Note how many lines hold the string "root" and give that number without any other words.

-- Begin Materials provided --

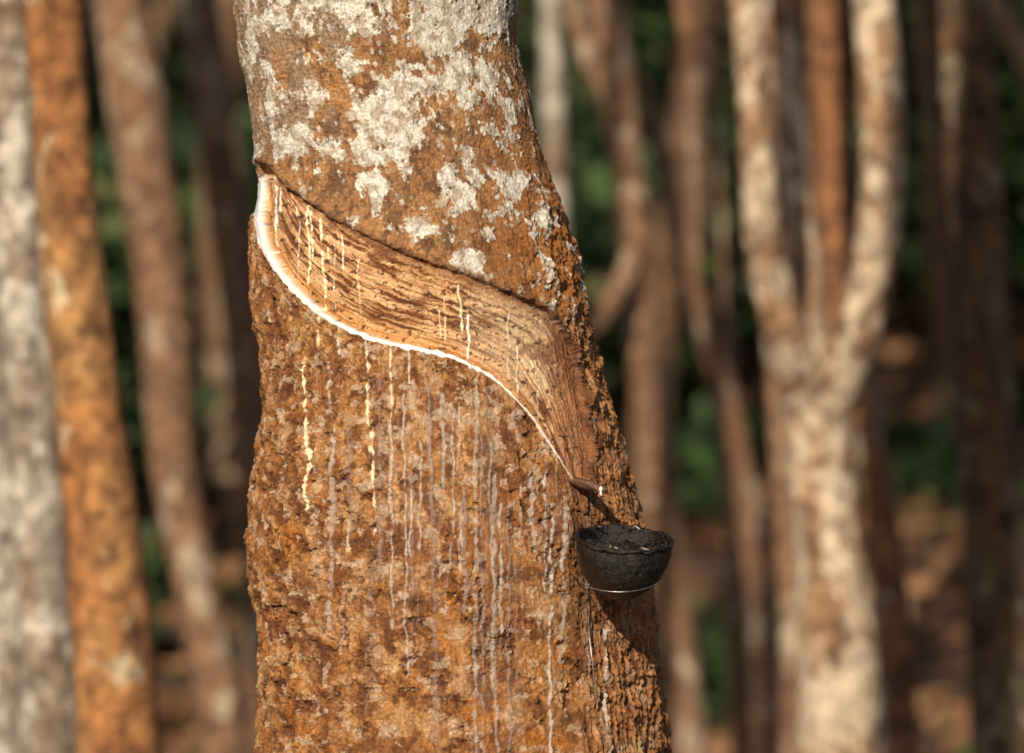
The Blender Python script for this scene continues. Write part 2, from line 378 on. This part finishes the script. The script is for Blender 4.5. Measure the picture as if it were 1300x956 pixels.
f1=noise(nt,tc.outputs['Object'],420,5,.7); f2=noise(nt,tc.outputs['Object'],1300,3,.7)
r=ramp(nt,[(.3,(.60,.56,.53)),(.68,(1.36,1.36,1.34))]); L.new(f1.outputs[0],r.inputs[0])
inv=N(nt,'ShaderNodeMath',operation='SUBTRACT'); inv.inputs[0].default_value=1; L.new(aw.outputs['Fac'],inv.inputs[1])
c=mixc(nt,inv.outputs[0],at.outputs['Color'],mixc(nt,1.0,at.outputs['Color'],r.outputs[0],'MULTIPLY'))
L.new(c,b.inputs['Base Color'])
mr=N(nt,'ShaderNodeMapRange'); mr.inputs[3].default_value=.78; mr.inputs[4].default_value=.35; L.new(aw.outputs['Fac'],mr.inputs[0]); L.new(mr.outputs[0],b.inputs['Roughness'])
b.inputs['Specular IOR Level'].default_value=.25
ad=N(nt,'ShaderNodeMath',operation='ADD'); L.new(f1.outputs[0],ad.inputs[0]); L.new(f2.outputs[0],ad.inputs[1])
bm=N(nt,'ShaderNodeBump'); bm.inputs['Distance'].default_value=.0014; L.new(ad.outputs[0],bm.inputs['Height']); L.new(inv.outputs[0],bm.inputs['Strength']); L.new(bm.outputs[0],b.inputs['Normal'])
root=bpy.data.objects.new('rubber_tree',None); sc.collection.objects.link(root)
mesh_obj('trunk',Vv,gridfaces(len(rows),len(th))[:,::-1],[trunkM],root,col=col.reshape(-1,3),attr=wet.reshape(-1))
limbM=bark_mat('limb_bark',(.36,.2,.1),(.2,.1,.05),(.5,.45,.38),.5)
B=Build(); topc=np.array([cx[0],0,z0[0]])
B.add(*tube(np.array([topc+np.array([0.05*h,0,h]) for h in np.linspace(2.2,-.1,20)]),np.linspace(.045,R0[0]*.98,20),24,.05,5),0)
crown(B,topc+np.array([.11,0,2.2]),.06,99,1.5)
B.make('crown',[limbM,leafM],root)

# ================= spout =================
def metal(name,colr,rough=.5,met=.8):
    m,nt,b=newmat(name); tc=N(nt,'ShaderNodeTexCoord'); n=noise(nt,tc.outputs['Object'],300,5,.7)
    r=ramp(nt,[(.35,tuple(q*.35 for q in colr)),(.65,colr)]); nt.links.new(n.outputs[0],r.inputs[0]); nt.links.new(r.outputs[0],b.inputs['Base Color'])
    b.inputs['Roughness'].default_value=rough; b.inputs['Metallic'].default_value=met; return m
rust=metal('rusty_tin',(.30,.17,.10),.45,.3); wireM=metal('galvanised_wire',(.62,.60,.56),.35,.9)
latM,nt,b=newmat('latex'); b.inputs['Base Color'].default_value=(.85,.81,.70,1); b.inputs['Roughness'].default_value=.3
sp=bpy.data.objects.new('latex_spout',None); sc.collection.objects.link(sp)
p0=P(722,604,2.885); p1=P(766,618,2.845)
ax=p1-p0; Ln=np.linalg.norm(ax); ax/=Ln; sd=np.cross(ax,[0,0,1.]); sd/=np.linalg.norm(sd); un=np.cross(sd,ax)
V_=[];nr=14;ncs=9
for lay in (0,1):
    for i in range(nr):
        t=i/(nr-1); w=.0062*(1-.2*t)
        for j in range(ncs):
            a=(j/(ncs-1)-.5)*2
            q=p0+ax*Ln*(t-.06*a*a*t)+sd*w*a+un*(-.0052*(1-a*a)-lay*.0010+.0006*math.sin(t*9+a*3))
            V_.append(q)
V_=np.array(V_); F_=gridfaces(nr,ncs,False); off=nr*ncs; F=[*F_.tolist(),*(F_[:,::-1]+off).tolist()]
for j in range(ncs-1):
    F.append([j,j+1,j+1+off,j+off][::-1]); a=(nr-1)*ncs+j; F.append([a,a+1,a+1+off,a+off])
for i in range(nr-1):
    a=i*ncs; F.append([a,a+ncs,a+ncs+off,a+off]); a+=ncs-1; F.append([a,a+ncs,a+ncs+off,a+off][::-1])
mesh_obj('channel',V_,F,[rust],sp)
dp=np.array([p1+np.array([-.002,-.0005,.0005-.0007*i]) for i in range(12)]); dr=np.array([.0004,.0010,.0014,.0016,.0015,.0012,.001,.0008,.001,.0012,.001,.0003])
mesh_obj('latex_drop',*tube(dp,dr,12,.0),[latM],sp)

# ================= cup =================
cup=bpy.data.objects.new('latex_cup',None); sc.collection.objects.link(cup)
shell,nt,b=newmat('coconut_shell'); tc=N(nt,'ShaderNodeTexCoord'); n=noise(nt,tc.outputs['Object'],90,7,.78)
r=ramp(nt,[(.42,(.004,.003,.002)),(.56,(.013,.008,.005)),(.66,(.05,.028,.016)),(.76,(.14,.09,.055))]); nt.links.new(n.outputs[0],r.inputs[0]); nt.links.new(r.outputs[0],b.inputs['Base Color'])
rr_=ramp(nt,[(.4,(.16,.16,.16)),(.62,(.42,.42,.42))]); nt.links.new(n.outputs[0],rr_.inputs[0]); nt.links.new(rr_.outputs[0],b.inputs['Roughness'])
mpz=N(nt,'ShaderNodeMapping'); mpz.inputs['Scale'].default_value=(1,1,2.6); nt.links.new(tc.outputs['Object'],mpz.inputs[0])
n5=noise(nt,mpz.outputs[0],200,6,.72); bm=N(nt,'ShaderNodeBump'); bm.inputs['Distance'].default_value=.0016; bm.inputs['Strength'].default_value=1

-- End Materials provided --
-- Begin Materials provided --

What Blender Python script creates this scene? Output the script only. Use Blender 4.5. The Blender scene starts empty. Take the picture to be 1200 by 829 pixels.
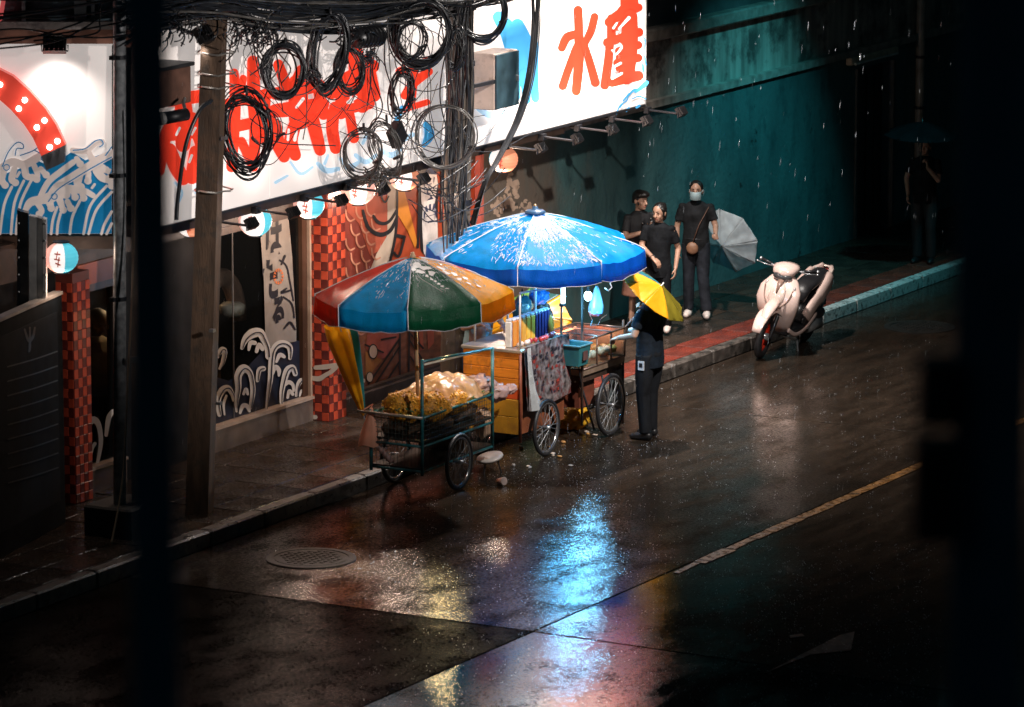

-- End Materials provided --

§ Answer for this exercise
3